Today's rapid technological and social changes have clear parallels in prehistory. The project ‘Mapping Intentionality’ aims to investigate how a new technology (pottery) was transferred into new territories during European Neolithisation.
Pottery was an essential component of the new and settled, agriculture-based Neolithic lifestyle in the Balkan region (7th-6th mill BC) that is in contrast with the earlier, hunter-gatherer pre-pottery way of living.
The new pottery technology gradually spread from its Anatolian source into Europe. However, while the chronology and physical forms of the earliest ceramic wares from Bulgaria – amongst the key hotspots located at the crossroads between Asia and Europe – are known, the social processes by which pottery transfer occurred have not been studied in detail.
When ceramic technology is considered, the non-uniform raw material geology of the Balkan Neolithisation routeways (clay, mineral temper, pigments), and variable plant tempers relating to subsistence practices, means that pottery adoption must have involved a degree of adaptation (intentional change) as it progressed. By identifying innovation across various target sites, MINERVA effectively maps social responses to the challenges of adapting a new technology, providing a window into the wider Neolithisation process for this gateway region.
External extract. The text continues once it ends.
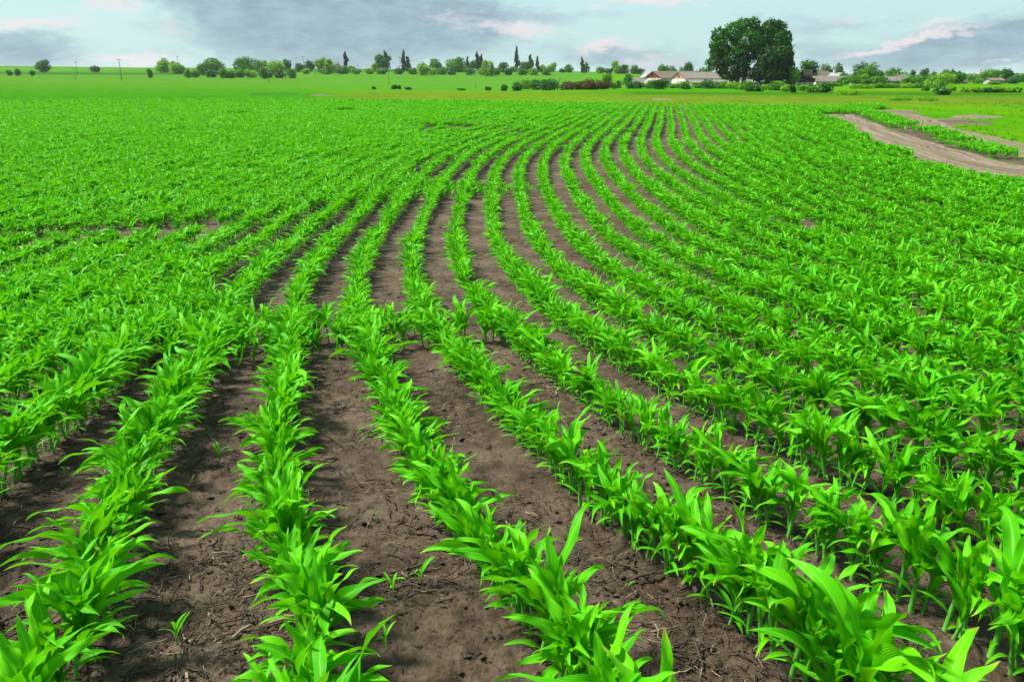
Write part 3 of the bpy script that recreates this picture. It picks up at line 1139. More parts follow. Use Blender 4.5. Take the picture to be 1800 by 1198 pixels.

The MINERVA project not only reveals hidden aspects of prehistoric social learning, transfer of knowledge and training of craft skills. It actually encodes dynamics of communication of past societies, adaptation to new conditions, and especially the interaction between past communities in locally-specific contexts and changing environments, thus helping us to better understand major processes within European pre- and protohistoric societies.